I have a pressing issue to address. It's called a lack of joy and it seems to be all around lately. I keep reading and hearing about people who are just in utter despair. They are stories of hopelessness and desperation and it breaks my heart to know that so many suffer so greatly.

But, I also hear stories of great hope. There are people in this world who are working tirelessly to bring hope and joy and peace to their lives and the lives of others, even in the midst of their own personal turmoil.

Now, on a large scale, change is difficult, but fortunately, joy can be found in the smallest of things. It starts with a choice. I will choose to be happy. I will choose to find joy in even the most frustrating and sorrowful moments of my life. I will look for something to be thankful for, and there is always something.

I'll give you an example. Last week my car wasn't stopping the way it should. I would jam the brakes and it would still roll forward. So, I took it into the shop and paid $650 for things that clearly needed to be fixed, but I was not happy to pay so much. I was even less happy when that did not solve the problem and I had to take it back and pay another $390 to fix the actual problem. Let me tell you, my potty mouth was uncontrollable that day. Not to mention the face that I had to leave my car overnight and beg rides off people which I hate. Then, when it was fixed, I had to walk 45 minutes in 100 degree heat to get it.

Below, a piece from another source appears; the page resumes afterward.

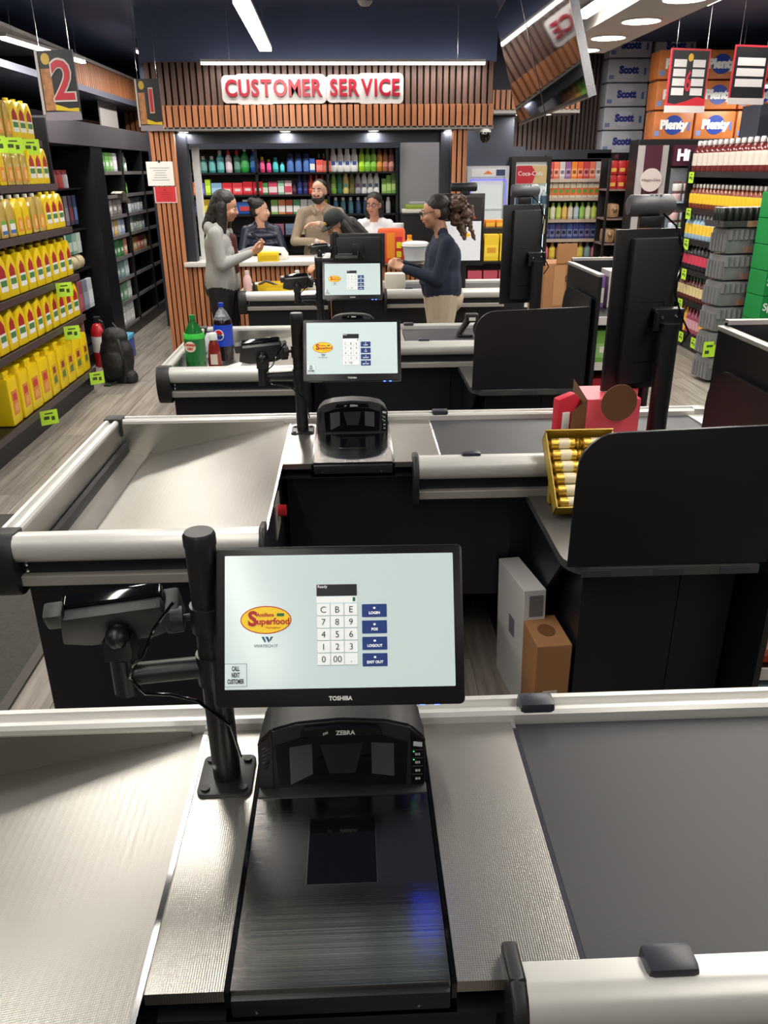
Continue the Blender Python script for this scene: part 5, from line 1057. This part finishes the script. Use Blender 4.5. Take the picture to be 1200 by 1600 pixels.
part('cylinder', MB().lathe([(.07, 0), (.075, .02), (.075, .36), (.05, .42), (.025, .44)], 16), c_(176, 28, 36, .3), t2, True); part('valve_head', MB().box(-.03, .03, -.02, .05, .44, .5, .006).tube([(0, 0, .48), (.06, -.02, .45), (.08, -.02, .3)], .01, 8), BLKP, t2, True); part('white_label', MB().lathe([(.0755, .15), (.0762, .16), (.0762, .3), (.0755, .31)], 16), c_(214, 210, 206), t2, True)
lone('detergent_tub', MB().box(-.12, .12, -.12, .12, 0, .2, .02).box(-.125, .125, -.125, .125, .2, .25, .015, 1), [c_(70, 90, 170), c_(90, 170, 206)], (-2.5, 8.75, .0), 'blue detergent tub on the floor before the dark bays', 'tub')
lone('green_bag', MB().ball((0, 0, .1), (.09, .1, .1), 12), c_(110, 150, 40), (-2.62, 8.55, .0), 'green yellow bag between extinguisher and blue tub', 'bag')
lone('curled_paper', MB().prism([(10.15+.05*k, 1.62+.03*sin(k*.6)-.002*k*k) for k in range(8)]+[(10.15+.05*k, 1.617+.03*sin(k*.6)-.002*k*k) for k in range(7, -1, -1)], DX-.08, DX+.04, 'x'), c_(206, 200, 186), (0, 0, 0), 'cream paper sheet curling off a dark shelf bay', 'paper', False)
# soffit and slats along the left wall
sf = struct('trim_8', MB().box(-4.3, -2.92, 9.7, 13.5, 2.72, 2.98), FELT, 'slatted wooden soffit along the left wall')
slats(sf, 9.7, 13.4, .075, .06, .03, -2.9, 2.72, 2.97, OAK, 'y', -1)
part('soffit_underside', MB().box(-4.3, -2.86, 7.4, 13.5, 2.66, 2.72), mat('underside_grey', (96, 98, 118), .5), sf)
part('soffit_top', MB().box(-4.3, -2.84, 7.35, 13.5, 2.97, 3.0), c_(176, 172, 170), sf)
ws = struct('trim_9', MB().box(-3.3, -2.1, 13.3, 13.35, 2.2, 2.9), FELT, 'slatted wood on the far wall beyond the dark bays'); slats(ws, -3.3, -2.1, .075, .055, .03, 13.28, 2.2, 2.9, OAK)
struct('window_1', MB().box(-3.3, -3.28, 8.3, 12.4, 2.3, 2.46), mat('dim_glass', (30, 32, 40), .2), 'dim clerestory strip above the dark shelf bays')
lone('white_board', MB().box(-.01, .01, -.4, .4, 0, .42, .004), c_(186, 180, 178), (-3.05, 11.5, 2.33), 'pale board standing on top of the dark shelf bays', 'board', False)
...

If you know me, you know I pretty much despise sweat and heat in general. So, I was basically miserable and pissed off as I walked to the garage. But, as I was walking, a song came on my iPod that goes "Where there's a will there's always a way. Keepin your eyes on that mountain top. One step at a time, don't ever, ever stop. Keep going when your mind says quit. Keep dreaming til you find you're living it," and I thought to myself "This is my mountain at this moment and I have a pair of good legs that can carry me where I'm going. I am able to get where I'm going despite the fact that it's inconvenient." And suddenly, a lot of my frustration went away. I hit the repeat button on my iPod and I smiled and walked a little faster.

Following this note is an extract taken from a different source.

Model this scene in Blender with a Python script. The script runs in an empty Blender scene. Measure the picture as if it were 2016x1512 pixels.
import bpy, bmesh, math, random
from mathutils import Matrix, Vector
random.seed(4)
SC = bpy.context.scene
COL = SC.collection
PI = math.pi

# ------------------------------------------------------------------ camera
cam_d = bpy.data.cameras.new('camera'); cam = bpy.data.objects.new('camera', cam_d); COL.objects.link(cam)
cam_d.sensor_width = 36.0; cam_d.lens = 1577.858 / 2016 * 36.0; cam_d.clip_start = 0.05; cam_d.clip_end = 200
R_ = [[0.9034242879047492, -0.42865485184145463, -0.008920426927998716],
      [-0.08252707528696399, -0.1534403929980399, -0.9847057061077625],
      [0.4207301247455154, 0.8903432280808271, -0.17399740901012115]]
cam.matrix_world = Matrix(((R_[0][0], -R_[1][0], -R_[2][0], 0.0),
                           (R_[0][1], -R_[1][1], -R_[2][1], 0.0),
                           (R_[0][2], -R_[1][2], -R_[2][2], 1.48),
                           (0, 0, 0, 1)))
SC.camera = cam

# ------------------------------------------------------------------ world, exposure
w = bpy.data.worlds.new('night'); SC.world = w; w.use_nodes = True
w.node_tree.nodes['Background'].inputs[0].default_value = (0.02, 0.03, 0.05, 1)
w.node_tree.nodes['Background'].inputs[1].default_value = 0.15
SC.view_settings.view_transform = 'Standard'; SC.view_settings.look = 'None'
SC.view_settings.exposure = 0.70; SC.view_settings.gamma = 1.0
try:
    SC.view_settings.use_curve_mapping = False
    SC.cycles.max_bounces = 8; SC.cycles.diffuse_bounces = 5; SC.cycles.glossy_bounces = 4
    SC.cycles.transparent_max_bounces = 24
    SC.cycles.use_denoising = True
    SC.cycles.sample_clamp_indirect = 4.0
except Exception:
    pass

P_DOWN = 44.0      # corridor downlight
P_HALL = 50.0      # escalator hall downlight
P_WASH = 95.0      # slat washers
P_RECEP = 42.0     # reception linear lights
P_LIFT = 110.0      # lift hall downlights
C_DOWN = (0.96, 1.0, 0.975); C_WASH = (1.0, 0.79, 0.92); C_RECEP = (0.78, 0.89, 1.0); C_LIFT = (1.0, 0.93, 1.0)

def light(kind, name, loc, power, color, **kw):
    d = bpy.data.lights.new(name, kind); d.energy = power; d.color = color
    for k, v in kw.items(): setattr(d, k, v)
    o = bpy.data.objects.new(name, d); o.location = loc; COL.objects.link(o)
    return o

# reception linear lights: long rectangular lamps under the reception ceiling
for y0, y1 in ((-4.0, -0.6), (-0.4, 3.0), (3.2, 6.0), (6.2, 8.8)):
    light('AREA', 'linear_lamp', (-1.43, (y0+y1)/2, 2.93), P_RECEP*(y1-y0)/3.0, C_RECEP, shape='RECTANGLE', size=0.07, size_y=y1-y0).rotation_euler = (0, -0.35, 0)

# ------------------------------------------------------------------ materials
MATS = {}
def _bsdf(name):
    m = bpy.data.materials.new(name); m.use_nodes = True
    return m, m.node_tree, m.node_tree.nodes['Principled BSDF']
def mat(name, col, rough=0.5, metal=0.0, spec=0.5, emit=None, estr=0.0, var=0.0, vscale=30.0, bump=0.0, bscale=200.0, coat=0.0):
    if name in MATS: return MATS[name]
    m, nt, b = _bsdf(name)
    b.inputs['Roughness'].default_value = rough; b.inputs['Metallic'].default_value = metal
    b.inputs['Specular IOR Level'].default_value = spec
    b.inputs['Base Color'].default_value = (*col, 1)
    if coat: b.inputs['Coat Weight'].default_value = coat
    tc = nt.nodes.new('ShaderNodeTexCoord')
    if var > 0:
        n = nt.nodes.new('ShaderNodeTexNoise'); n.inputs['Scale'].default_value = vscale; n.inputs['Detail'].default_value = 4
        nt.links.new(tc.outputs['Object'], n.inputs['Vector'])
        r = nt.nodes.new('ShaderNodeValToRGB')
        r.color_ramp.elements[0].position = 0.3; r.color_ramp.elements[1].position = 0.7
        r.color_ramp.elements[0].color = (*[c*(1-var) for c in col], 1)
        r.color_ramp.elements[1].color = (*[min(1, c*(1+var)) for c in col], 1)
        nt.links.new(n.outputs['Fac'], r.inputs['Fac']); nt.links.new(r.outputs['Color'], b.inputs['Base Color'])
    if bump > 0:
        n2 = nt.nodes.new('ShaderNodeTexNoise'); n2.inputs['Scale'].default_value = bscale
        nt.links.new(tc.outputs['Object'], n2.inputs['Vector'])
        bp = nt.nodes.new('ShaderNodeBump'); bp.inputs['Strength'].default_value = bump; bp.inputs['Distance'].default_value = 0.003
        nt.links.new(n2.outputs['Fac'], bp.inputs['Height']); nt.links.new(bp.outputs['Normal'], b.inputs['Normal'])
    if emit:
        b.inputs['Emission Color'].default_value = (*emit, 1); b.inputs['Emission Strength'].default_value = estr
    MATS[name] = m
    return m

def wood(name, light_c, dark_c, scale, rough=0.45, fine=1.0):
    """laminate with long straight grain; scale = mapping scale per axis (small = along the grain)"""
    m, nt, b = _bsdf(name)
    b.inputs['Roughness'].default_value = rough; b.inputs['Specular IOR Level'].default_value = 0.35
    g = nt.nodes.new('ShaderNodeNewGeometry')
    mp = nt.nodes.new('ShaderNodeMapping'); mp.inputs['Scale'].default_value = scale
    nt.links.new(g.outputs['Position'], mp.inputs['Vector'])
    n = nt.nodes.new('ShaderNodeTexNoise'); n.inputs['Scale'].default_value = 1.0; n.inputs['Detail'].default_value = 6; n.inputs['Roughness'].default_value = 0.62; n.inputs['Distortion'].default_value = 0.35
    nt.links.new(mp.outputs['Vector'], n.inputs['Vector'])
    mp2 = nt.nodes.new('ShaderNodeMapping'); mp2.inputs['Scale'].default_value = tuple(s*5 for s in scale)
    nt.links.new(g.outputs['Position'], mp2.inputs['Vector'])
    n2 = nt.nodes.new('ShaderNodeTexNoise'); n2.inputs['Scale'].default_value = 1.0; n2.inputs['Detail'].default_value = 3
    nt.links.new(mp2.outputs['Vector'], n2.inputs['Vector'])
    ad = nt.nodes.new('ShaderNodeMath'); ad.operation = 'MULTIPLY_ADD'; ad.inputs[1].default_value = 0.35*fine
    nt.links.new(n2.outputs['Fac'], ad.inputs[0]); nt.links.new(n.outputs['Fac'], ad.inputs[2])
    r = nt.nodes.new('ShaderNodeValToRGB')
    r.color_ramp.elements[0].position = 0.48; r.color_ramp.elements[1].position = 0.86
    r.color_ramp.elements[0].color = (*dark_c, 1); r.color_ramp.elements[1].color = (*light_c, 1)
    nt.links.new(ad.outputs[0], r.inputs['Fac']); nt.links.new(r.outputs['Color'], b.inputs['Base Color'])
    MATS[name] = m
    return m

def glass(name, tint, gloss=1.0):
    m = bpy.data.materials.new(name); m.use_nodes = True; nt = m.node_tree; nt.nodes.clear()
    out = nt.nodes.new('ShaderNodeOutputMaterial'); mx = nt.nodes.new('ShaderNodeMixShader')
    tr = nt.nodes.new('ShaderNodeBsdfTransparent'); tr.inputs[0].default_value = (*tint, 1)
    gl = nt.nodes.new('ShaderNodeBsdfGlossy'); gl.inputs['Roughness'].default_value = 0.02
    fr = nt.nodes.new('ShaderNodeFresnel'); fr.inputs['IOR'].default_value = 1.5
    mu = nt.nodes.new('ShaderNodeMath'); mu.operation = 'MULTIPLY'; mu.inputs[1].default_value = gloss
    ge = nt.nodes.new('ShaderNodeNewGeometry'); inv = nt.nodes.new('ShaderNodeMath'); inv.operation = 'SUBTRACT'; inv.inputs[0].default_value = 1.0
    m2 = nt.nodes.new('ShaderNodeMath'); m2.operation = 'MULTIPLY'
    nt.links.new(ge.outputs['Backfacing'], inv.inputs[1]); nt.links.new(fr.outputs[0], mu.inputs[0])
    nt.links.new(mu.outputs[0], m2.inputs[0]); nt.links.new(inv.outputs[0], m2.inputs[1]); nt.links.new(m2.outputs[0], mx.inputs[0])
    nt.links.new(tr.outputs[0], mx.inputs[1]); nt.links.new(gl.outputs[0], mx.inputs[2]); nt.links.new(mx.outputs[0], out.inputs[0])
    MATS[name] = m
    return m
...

The point is, I could've allowed myself to dwell on all the little things that had gone wrong, but I didn't. I didn't want to poison my thoughts with negativity and make myself miserable. There's a quote by Francesca Reigler that says "Happiness is an attitude. We either make ourselves miserable or happy. The amount of work is the same." I think it's a perfect quote to tuck away in our pockets. If we have to work hard anyway, we might as well enjoy it.

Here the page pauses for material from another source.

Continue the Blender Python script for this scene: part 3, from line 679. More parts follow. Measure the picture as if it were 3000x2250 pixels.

So, I am encouraging myself and anyone who may be reading this to try to find one small thing to be grateful for today. What can you turn joyful by making the choice to find gratitude? If nothing else, just know that I love you and if I can give you any ounce of joy, you know I will!

Love and light,
Hayley

Wednesday, July 14, 2010

The ego has landed

Hello cats and kittens,

I'm back.

Today was a total shit-storm for most of the day. Let's recap, shall we? I overslept, having my boss call me (waking me out of my coma-like slumber) because fortunately she was there to check everyone in. So I run like a maniac to get there and forget my security tag for BCBS, where I was subbing a class. So, I borrow Jessica's (as I have a million times before) but I get stopped at security for having on someone else's badge. They call the head of security and I proceed to have a nervous breakdown. Then, I take my car to the garage because something is wrong with the brakes. I get there and am told I also need new tires about a month ago so I should get them now. $650 later, I have new tires, rotors and rear brakes. Well, at least I won't have a fiery car crash from bad brakes. :/

So, anyway, to get to the gratitude portion of the post (after all, that is supposed to be the point of this blog, you know) I get to my class at the RUSH tonight and I am totally run down and sort of depressed but I am determined not to make my class suffer so I suck it up and teach, making positivity my mantra for the class. Afterward, as I am leaving, the girl at the front desk says "Are you Hayley?" And I think to myself "Oh, shit, what now?", but respond "Yes, why?" She says "This guy just told me that you're awesome and he put a note about you on the bulletin board. You should go read it!" So, I go to the bulletin board and he's written a note that says "I have been taking yoga for the last 5 months and Hayley is by far your best teacher."

Now, I know that I should take my ego out of things, but after a day like today, being paid a compliment like that seriously made my day. Plus, it reminded me that I do something that I really believe in and it actually means something to people. I was so proud and grateful in that moment. I'll probably fall asleep smiling about it tonight. It really meant the world to me.

Anyway, I'm off to bed now. A long day deserves a long night's sleep. I love you all.